- Task instructions -
Begin with the first line of the entries below and reproduce each line exactly, ending with the line that holds "COL = scene.collection".

+===+

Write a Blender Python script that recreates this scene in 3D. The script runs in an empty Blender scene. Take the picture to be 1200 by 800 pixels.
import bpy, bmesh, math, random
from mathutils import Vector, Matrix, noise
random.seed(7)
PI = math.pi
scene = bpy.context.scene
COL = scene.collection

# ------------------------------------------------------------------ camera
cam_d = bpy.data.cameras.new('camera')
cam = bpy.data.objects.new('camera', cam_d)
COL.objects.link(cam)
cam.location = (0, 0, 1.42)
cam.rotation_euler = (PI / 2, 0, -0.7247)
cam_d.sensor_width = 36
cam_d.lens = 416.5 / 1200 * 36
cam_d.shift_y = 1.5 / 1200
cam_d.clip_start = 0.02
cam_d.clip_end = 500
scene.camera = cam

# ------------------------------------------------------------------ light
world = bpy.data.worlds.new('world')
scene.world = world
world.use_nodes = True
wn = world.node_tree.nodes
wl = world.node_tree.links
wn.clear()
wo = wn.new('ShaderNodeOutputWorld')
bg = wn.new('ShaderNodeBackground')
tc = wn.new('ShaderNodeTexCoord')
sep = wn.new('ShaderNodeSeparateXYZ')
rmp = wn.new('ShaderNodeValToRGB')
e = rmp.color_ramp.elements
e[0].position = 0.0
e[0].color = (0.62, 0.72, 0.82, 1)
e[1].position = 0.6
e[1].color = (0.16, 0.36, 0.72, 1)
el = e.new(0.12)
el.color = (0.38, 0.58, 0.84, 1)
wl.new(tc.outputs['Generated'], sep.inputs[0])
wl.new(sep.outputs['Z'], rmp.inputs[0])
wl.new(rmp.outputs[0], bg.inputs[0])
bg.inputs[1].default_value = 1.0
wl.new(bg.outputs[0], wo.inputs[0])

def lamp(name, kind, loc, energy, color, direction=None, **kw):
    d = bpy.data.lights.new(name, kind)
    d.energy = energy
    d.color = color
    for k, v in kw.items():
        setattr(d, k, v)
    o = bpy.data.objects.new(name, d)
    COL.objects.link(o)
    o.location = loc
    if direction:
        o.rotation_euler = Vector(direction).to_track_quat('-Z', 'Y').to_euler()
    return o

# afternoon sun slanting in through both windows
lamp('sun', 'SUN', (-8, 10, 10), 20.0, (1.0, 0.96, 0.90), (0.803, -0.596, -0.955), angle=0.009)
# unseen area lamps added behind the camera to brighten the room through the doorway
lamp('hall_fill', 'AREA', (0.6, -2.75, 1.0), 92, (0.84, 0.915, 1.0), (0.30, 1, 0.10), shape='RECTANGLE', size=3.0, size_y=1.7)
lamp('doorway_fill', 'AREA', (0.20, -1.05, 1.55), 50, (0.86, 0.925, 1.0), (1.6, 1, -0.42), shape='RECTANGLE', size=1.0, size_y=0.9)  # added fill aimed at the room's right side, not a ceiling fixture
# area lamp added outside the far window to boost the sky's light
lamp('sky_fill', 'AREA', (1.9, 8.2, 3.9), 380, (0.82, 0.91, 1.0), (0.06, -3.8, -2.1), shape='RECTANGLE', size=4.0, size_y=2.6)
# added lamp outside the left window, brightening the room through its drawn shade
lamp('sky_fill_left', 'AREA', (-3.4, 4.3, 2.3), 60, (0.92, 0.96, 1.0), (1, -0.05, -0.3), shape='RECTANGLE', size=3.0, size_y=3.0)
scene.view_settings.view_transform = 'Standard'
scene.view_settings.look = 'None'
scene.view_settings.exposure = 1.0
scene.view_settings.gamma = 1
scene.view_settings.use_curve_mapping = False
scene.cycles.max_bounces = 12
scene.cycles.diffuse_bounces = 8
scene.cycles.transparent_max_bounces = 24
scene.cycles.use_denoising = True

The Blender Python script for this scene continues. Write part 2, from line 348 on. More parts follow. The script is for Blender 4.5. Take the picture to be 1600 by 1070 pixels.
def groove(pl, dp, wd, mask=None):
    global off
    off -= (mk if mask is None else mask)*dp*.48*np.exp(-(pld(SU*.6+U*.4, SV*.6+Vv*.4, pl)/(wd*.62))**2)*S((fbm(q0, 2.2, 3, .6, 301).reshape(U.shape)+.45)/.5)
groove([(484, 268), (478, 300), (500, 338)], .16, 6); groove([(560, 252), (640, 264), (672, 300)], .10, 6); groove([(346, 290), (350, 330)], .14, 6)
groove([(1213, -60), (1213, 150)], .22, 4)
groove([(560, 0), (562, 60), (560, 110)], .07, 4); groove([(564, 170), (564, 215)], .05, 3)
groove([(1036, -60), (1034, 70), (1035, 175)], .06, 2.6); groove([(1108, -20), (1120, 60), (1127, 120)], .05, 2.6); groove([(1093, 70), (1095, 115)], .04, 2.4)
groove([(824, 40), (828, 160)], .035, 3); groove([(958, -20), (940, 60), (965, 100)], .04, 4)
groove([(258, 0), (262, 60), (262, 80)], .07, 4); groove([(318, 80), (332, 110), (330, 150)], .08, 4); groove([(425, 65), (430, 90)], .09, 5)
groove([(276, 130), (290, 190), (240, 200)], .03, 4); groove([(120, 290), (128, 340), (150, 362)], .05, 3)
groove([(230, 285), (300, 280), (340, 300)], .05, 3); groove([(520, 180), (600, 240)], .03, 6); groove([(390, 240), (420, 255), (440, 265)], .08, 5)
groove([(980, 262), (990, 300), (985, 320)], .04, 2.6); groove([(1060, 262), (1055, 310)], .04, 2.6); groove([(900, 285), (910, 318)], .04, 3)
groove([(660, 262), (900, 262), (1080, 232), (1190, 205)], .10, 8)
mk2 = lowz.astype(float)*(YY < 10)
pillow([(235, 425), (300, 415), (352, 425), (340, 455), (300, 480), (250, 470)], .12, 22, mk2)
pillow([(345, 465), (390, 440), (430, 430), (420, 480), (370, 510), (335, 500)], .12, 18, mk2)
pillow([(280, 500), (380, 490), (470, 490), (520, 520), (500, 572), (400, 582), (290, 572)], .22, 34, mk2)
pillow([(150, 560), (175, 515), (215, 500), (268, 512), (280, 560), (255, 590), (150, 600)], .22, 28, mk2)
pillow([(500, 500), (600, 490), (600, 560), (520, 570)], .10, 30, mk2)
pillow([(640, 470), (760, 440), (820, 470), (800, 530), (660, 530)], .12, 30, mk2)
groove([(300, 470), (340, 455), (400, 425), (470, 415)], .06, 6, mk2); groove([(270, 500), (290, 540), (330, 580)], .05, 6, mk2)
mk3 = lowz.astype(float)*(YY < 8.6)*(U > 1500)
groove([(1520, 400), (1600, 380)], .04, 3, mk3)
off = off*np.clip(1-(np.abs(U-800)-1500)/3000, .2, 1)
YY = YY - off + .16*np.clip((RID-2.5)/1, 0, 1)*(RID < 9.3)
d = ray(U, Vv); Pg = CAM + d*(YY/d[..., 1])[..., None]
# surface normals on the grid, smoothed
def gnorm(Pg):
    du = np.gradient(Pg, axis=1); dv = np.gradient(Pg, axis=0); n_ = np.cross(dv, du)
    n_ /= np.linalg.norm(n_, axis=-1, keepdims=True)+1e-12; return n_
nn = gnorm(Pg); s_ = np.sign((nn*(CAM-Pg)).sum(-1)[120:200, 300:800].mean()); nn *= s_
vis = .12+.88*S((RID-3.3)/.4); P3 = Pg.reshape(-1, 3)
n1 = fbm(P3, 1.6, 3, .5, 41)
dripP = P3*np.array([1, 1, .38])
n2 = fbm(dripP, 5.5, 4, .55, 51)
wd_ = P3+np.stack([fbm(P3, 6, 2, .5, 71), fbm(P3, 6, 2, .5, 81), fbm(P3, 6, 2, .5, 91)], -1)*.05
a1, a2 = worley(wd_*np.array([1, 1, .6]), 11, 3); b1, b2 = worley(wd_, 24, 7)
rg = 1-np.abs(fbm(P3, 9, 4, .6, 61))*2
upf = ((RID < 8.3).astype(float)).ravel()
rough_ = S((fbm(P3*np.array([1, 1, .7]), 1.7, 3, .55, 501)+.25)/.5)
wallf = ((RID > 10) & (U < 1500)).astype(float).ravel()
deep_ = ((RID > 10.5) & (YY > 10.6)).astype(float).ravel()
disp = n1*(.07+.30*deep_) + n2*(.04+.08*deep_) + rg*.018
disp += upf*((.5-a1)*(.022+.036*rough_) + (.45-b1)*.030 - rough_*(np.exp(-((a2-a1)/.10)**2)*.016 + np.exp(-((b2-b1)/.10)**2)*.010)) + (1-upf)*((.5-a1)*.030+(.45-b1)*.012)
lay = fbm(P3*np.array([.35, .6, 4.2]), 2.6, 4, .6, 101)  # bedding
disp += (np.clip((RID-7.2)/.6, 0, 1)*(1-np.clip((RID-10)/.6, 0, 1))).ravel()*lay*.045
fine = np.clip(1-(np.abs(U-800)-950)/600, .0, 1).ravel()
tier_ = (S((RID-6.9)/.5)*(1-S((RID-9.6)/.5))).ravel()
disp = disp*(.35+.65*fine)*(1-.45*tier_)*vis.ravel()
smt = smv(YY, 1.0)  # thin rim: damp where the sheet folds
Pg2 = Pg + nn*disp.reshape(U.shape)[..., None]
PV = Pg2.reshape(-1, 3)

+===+

- Answer for the task -
Write a Blender Python script that recreates this scene in 3D. The script runs in an empty Blender scene. Take the picture to be 1200 by 800 pixels.
import bpy, bmesh, math, random
from mathutils import Vector, Matrix, noise
random.seed(7)
PI = math.pi
scene = bpy.context.scene
COL = scene.collection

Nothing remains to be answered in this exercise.